Our friendship began in 1968 when Harold Wilson, who remembered Granville as a loyal colleague supporting the Attlee government, sent him to the Lords. Granville sat down next to me and the first words he spoke were: "I stayed with your mum and dad in Bahrain in 1934 when I was Sir John Simon's parliamentary private secretary. Your dad was a stickler for imperial protocol, but your Arabic-speaking mum, with her cine-camera and friendships with Bahraini women fascinated us." Granville was a man with a sense of curiosity which led to shrewd and accurate judgements.

What really brought us together was Gallipoli, where my maternal grandfather had been severely wounded and many killed in his regiment, the King's Own Scottish Borderers.
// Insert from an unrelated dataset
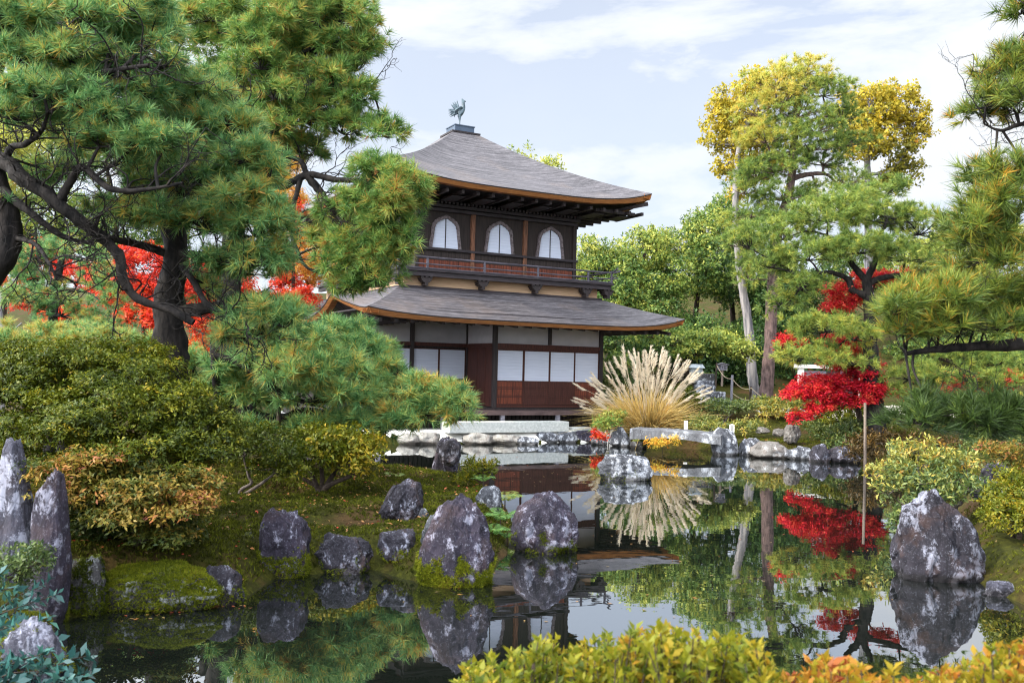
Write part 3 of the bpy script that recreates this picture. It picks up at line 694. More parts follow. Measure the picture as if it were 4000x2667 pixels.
# upper floor
u = MB(); u.box(-A1 + .03, A1 - .03, -B1 + .04, B1 - .04, 4.5, 7.3); UW = u.build('upper_wall', M_BOARD, PAV)
u = MB()
for k in range(3):
    xa = -A1 + k * 2 * A1 / 3
    for j in range(9):
        q = (2 * A1 / 3 - .13) / 9; u.box(xa + .065 + j * q + .004, xa + .065 + (j + 1) * q - .004, -B1 - .004 - .006 * (j % 2), -B1 + .03, 5.05, 5.46)
u.build('lower_board', M_REDB, UW)
u = MB(); u.box(-A1, A1, -B1 - .012, -B1 + .03, 5.46, 5.50)
for k in range(3):
    xa = -A1 + k * 2 * A1 / 3
    for j in range(7):
        q = (2 * A1 / 3 - .13) / 7; u.box(xa + .065 + j * q + .004, xa + .065 + (j + 1) * q - .004, -B1 - .002 - .005 * (j % 2), -B1 + .03, 5.505, 5.752)
u.build('dado_boards', M_BOARD, UW)
for x in (-A1, -A1 / 3, A1 / 3, A1): post(x, -B1 - .005, 5.0, 7.0, .125, M_COLW if abs(x) < 2 else M_BOARD)
for y in (-A1 / 3, A1 / 3, B1): post(-A1 - .005, y, 5.0, 7.0, .125, M_BOARD)
b = MB(); b.box(-A1 - .1, A1 + .1, -B1 - .09, -B1 + .02, 5.755, 5.83); b.box(-A1 - .08, A1 + .08, -B1 - .10, -B1 + .02, 6.97, 7.06); b.box(-A1 - .14, A1 + .14, -B1 - .16, -B1 + .02, 7.09, 7.18)
b.box(-A1 - .12, -A1 + .02, -B1 + .03, B1, 6.97, 7.16); b.box(-A1 - .10, -A1 + .02, -B1 + .03, B1, 5.755, 5.83)
for k in range(44): b.box(-A1 - .1 + k * .13, -A1 - .1 + k * .13 + .07, -B1 - .22, -B1 - .02, 7.19, 7.27)
b.build('upper_beam', M_TIMBERH, PAV)
BELL = [(.445, 0), (.425, .18), (.40, .36), (.378, .53), (.375, .60), (.352, .64), (.345, .70), (.31, .725), (.285, .775), (.24, .79), (.20, .84), (.13, .86), (.085, .895), (0, .925)]
BOUT = [(.535, -.03), (.51, .18), (.48, .36), (.462, .52), (.468, .60), (.445, .66), (.43, .75), (.385, .79), (.355, .85), (.295, .87), (.25, .92), (.17, .945), (.105, .985), (0, 1.03)]
def bell(p): return [(-x, z) for x, z in p[::-1]][::-1][:0] + [(x, z) for x, z in p] + [(-x, z) for x, z in p[-2::-1]]
for k in (-1, 0, 1):
    xc = k * 2 * A1 / 3; wn = thing('window', (0, 0, 0), None, None); wn.parent = PAV
    ib, ob = bell(BELL), bell(BOUT); z0 = 5.845; n = len(ib)
    q = MB(); q.add([(xc + x, -B1 - .012, z0 + z) for x, z in ib], [tuple(range(n))]); q.build('paper_pane', M_PAPER, wn)
    q = MB(); yf, yb = -B1 - .065, -B1 + .02
    V = [(xc + x, yf, z0 + z) for x, z in ib] + [(xc + x, yf - .01, z0 + z) for x, z in ob] + [(xc + x, yb, z0 + z) for x, z in ib] + [(xc + x, yb, z0 + z) for x, z in ob]
    F = []
    for i in range(n - 1): F += [(i, i + 1, n + i + 1, n + i), (i, 2 * n + i, 2 * n + i + 1, i + 1), (n + i, n + i + 1, 3 * n + i + 1, 3 * n + i)]
    q.add(V, F); q.build('frame', M_FRAME, wn)
    q = MB(); q.box(xc - .012, xc + .012, -B1 - .03, -B1 - .013, z0, z0 + .92); q.build('mullion', M_TIMBER, wn)
# balcony
RX, RY = A1 + .916, B1 + .916
b = MB(); b.box(-RX - .06, RX + .06, -RY - .06, -B1 + .03, 4.985, 5.045); b.box(-RX - .06, -A1 - .02, -B1 + .03, RY, 4.985, 5.045); b.box(A1 + .02, RX + .06, -B1 + .03, RY, 4.985, 5.045); b.box(-RX, RX, -RY, -RY + .12, 4.84, 4.98); b.box(-RX, -RX + .12, -RY + .12, RY, 4.84, 4.98); b.box(RX - .12, RX, -RY + .12, RY, 4.84, 4.98)
BAL = b.build('balcony', M_TIMBERH, PAV)
sk = MB(); sk.box(-RX + .32, RX - .32, -RY + .36, -RY + .40, 4.50, 4.90); sk.box(-RX + .32, -RX + .36, -RY + .40, RY, 4.50, 4.90); sk.build('pale_board_band', M_BEIGE, BAL)
sk = MB(); sk.box(-RX + .20, RX - .20, -RY + .22, -RY + .35, 4.46, 4.56); sk.box(-RX + .18, -RX + .31, -RY + .35, RY, 4.46, 4.56); sk.build('base_beam', M_TIMBERH, BAL)
def bracket(x, y, turn=False):
    q = MB()
    for wv, za, zb in ((.10, 4.56, 4.66), (.22, 4.66, 4.70), (.30, 4.70, 4.76), (.36, 4.76, 4.80)): q.box(x - wv / 2, x + wv / 2, y - .03, y + .25, za, zb)
    for sx in (-.14, 0, .14): q.box(x + sx - .045, x + sx + .045, y - .05, y + .08, 4.80, 4.84)
    q.build('bracket', M_TIMBER, BAL)
for x in (-RX + .08, -A1, -A1 / 3, A1 / 3, A1, RX - .08): bracket(x, -RY + .06)
for y in (-2, 0, 2):
    q = MB(); q.box(-RX, -RX + .25, y - .15, y + .15, 4.62, 4.84); q.build('bracket', M_TIMBER, BAL)
rl = thing('railing', (0, 0, 0), None, None); rl.parent = PAV
for z, r in ((5.40, .030), (5.20, .022), (5.075, .024)):
    q = MB(); ex = .34 if z > 5.3 else .24 if z > 5.1 else 0
    q.tube([(-RX - ex, -RY, z + ex * .25), (-RX - ex * .4, -RY, z + ex * .05), (-RX, -RY, z), (0, -RY, z), (RX, -RY, z), (RX + ex * .4, -RY, z + ex * .05), (RX + ex, -RY, z + ex * .25)], r, 8)
    for s in (-1, 1): q.tube([(s * RX, -RY - ex, z + .035 + ex * .25), (s * RX, -RY - ex * .4, z + .035), (s * RX, -RY + .1, z + .03), (s * RX, RY, z + .03)], r, 8)
    q.build('rail', M_RAIL, rl)
for x, y in [(v_, -RY) for v_ in (-RX, -A1, -A1 / 3, A1 / 3, A1, RX)] + [(-RX, v_) for v_ in (-2, 0, 2)] + [(RX, v_) for v_ in (-2, 0, 2)]:
    post(x, y, 5.046, 5.375, .06, M_RAIL, 'rail_post', rl)

# bronze bird on the roof
def bird():
    t = thing('bird_statue', loc(0, 0, 10.62), 'green bronze phoenix statue standing on top of the upper roof', 'statue', None, BROT - .35)
    t.scale = (1.3, 1.3, 1.3)
    def skin(name, pts, edges, rad):
        me = bpy.data.meshes.new(name); me.from_pydata(pts, edges, []); o = link_mesh(name, me, M_BRONZE, t)
        sk_ = o.modifiers.new('skin', 'SKIN'); o.modifiers.new('sub', 'SUBSURF').levels = 1
        for v_, r in zip(me.skin_vertices[0].data, rad): v_.radius = (r, r)
        me.skin_vertices[0].data[0].use_root = True; return o
    skin('body', [(0, 0, .40), (.05, 0, .48), (.075, 0, .58), (.06, 0, .67), (.055, 0, .735), (.10, 0, .735), (.135, 0, .715), (-.06, 0, .36), (-.03, .05, .32), (-.03, -.05, .32), (-.02, .055, .17), (-.02, -.055, .17), (-.03, .055, .0), (-.03, -.055, .0), (.03, .055, .005), (.03, -.055, .005), (.01, 0, .80)],
         [(0, 1), (1, 2), (2, 3), (3, 4), (4, 5), (5, 6), (0, 7), (0, 8), (0, 9), (8, 10), (9, 11), (10, 12), (11, 13), (12, 14), (13, 15), (4, 16)], [.085, .075, .055, .045, .042, .022, .008, .06, .045, .045, .014, .014, .012, .012, .010, .010, .012])
    q = MB()
    for k in range(9):
        a = 1.75 + k * .20; L = .36 - .012 * k; pts = [(-.05, 0, .40)]
        for u_ in (.35, .7, 1.0):
            aa = a + .30 * u_ * (k > 3); pts.append((-.05 + L * u_ * math.cos(aa), (.02 * math.sin(k * 2.1)) * u_, .40 + L * u_ * math.sin(aa)))
        q.tube(spline(pts, 8), np.array([.02, .03, .034, .034, .03, .022, .014, .005]), 5)
    q.build('tail', M_BRONZE, t, True)
    for s in (-1, 1):
        q = MB()
        for k in range(5):
            q.tube(spline([(.04, s * .06, .52), (-.02 - .03 * k, s * .10, .54 - .02 * k), (-.10 - .015 * k, s * .10, .50 - .05 * k)], 7), np.array([.02, .026, .026, .024, .02, .014, .004]), 5)
        q.build('wing', M_BRONZE, t, True)
    return t
bird()
# granite step in front of the veranda
def slab(name, corners_local, z0, z1, mat, label, cat):
    o = MB(); k = len(corners_local); o.v = [tuple(loc(x, y, z0)) for x, y in corners_local] + [tuple(loc(x, y, z1)) for x, y in corners_local]
    o.f = [tuple(range(k))[::-1], tuple(range(k, 2 * k))] + [(i, (i + 1) % k, k + (i + 1) % k, k + i) for i in range(k)]
    return props(o.build(name, mat, None, False, .012), label, cat)
slab('stone_step', [(-2.6, -5.55), (1.36, -5.55), (1.36, -5.0), (-2.6, -5.0)], .30, .61, M_GRANITE, 'long pale granite step lying before the temple veranda', 'step')
slab('threshold_stone', [(1.5, -5.6), (3.1, -5.55), (3.1, -5.0), (1.5, -5.05)], .30, .42, M_GRANITE, 'low flat paving stone beside the long granite step', 'stone')

# ------------------------------------------------------------------ rocks
_ico = {}
def ico(n):
    if n not in _ico:
        b = bmesh.new(); bmesh.ops.create_icosphere(b, subdivisions=n, radius=1); b.verts.ensure_lookup_table()
        _ico[n] = (np.array([v.co[:] for v in b.verts]), np.array([[v.index for v in f.verts] for f in b.faces])); b.free()
    return _ico[n]
def rock_mesh(w, d, h, seed, sub=5, taper=.25, planes=15, rough=.07, flat=.0, lean=0.0, strat=0.0):
    rng = np.random.default_rng(seed); q, F = ico(sub)
    e = 3.6; box_ = (np.abs(q) ** e).sum(1) ** (-1 / e); V = q * box_[:, None]
    n = unit(rng.normal(size=(planes, 3)) * [1, 1, .75]); sup = (np.abs(n) ** (e / (e - 1))).sum(1) ** ((e - 1) / e); hh = sup * rng.uniform(.66, .93, planes)
    n = np.vstack([n, [[rng.normal() * .22, rng.normal() * .22, 1]]]); hh = np.append(hh, .97 - flat)
    n3 = unit(rng.normal(size=(26, 3))); s3 = (np.abs(n3) ** (e / (e - 1))).sum(1) ** ((e - 1) / e); n = np.vstack([n, n3]); hh = np.append(hh, s3 * rng.uniform(.80, .97, 26) * .94)
    for nn, h_ in zip(n, hh):
        nn = nn / np.linalg.norm(nn); ex = np.maximum(V @ nn - h_, 0); V = V - nn * (ex * .93)[:, None]
    p = V * 1.0 + seed * 3.7
    rid = 1 - np.abs(fbm(p * 1.5, seed + 3, 4)) * 1.6
    V = V + unit(V) * (rough * (.8 * fbm(p * 2.1, seed, 5) + .7 * rid + .55 * fbm(p * [7, 7, 4.5], seed + 9, 5)))[:, None]
    wd_, wv_, wt_ = worley(p * [1.5, 1.5, 1.0] + .12 * np.stack([fbm(p * 4, seed + 31, 2)] * 3, -1), seed + 40)
    tl = rng.normal(size=(8, 3)); tl = tl[(wv_ * 7.99).astype(int)]
    V = V + unit(V) * (rough * 1.1 * ((wv_ - .5) * 1.0 + .55 * (wt_ * tl).sum(1)))[:, None]
    if strat: V = V + unit(V * [1, 1, .2]) * (strat * fbm(p * [5, 5, 1.2], seed + 4, 3))[:, None]
    lo, hi = V.min(0), V.max(0); V = (V - (lo + hi) / 2) / (hi - lo) * 2
    z = (V[:, 2] + 1) / 2
    s = 1 - taper * np.clip(z, 0, 1) ** 1.2
    V[:, 0] = V[:, 0] * s + lean * (z - .2); V[:, 1] *= s
    lo, hi = V[:, 0].min(), V[:, 0].max(); V[:, 0] = (V[:, 0] - (lo + hi) / 2) / (hi - lo) * 2
    V = V * np.array([w / 2, d / 2, h * .62]); V[:, 2] += h - h * .62
    return V, F
def moss_points(V, F, rng, n, cond):
    a, b, c = V[F[:, 0]], V[F[:, 1]], V[F[:, 2]]; nr = np.cross(b - a, c - a); ar = np.linalg.norm(nr, axis=1); nr = unit(nr)
    wgt = ar * cond((a + b + c) / 3, nr); wgt = wgt / (wgt.sum() + 1e-12); i = rng.choice(len(F), n, p=wgt)
    u = rng.random((n, 1)); v = rng.random((n, 1)); f = u + v > 1; u = np.where(f, 1 - u, u); v = np.where(f, 1 - v, v)
    return a[i] + (b[i] - a[i]) * u + (c[i] - a[i]) * v, nr[i]
def moss_tufts(pts, nr, L, rng, base=.45, K=5, w=None):
    return needles(pts, nr, np.zeros(len(pts)) + fbm(pts * 3.1, 4, 3) * .22, L, w or L * .22, K, rng, 1.0, .3, 0, base)
RG = {}
def rock(name, label, x, yb, w, h, seed, mat, z=0.0, depth=.75, taper=.25, flat=0, sub=5, rough=.09, moss=None, lean=0.0, cat='rock', group=None, strat=0.0, planes=15, sink=0.0):
    sub = 6 if w > 100 else sub
    p = G(x, yb, z); W_ = w * p[1] / PXM; H_ = h * p[1] / PXM * 1.02; dp = W_ * depth
    V, F = rock_mesh(W_, dp, H_, seed, sub, taper, planes, rough, flat, lean, strat)
    c = np.array([p[0] * (1 + dp * .45 / p[1]), p[1] + dp * .45, p[2] - sink])
    t = npmesh(name, V, F, mat, None, None, True); t.location = c; props(t, label, cat, group)
    if moss:
        n, zmax, L, b0 = moss; rng = np.random.default_rng(seed + 50)
        pts, nr = moss_points(V, F, rng, n, lambda q, k: (q[:, 2] > -.03) * (np.clip((zmax * H_ - q[:, 2] + .42 * H_ * fbm(q * 4 / max(H_, .3), seed, 3)) / (.22 * H_), 0, 1)) * (.35 + np.clip(k[:, 2] + .2, 0, 1)))
        v, f, tn_ = moss_tufts(pts, nr, L, rng, b0); npmesh('moss', v, f, L_MOSSB, t, tn_)
    return t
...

Granville described the circumstances of Anzac Cove, and the ludicrous night charge in which so many Australians, New Zealanders and British perished. His one source of pride was his presidency of the Gallipoli Association. He was almost a professor of Gallipoli studies and took a deep interest in any Gallipoli veterans who approached him.

I think Granville may have been the originator of the phrase "Death by friendly fire"; certainly he used it before anyone else I know. He compiled instances of death at the hands of our own troops through confusion at Gallipoli.

A natural horseman, he was a scout with the Australian Light Horse. The Turks, as he put it, were a secondary consideration; the first task he had to undertake was to find fresh water sources. One evening, dismounted by a pool, he was hit in the leg by a sniper. Managing to scramble on to his horse, which was also slightly wounded, he escaped, only to succumb to dysentery and yellow fever. "After Gallipoli anything was a bonus. I lived on borrowed time" - which accounted for his sunny and equable disposition.

Edgar Louis Granville, politician: born Reading, Berkshire 12 February 1898; MP (Liberal) for Eye 1929-51; Parliamentary Private Secretary to Sir Herbert Samuel 1931, to Sir John Simon 1931-36; created 1967 Baron Granville of Eye; married 1943 Elizabeth Hunter (one daughter); died London 14 February 1998.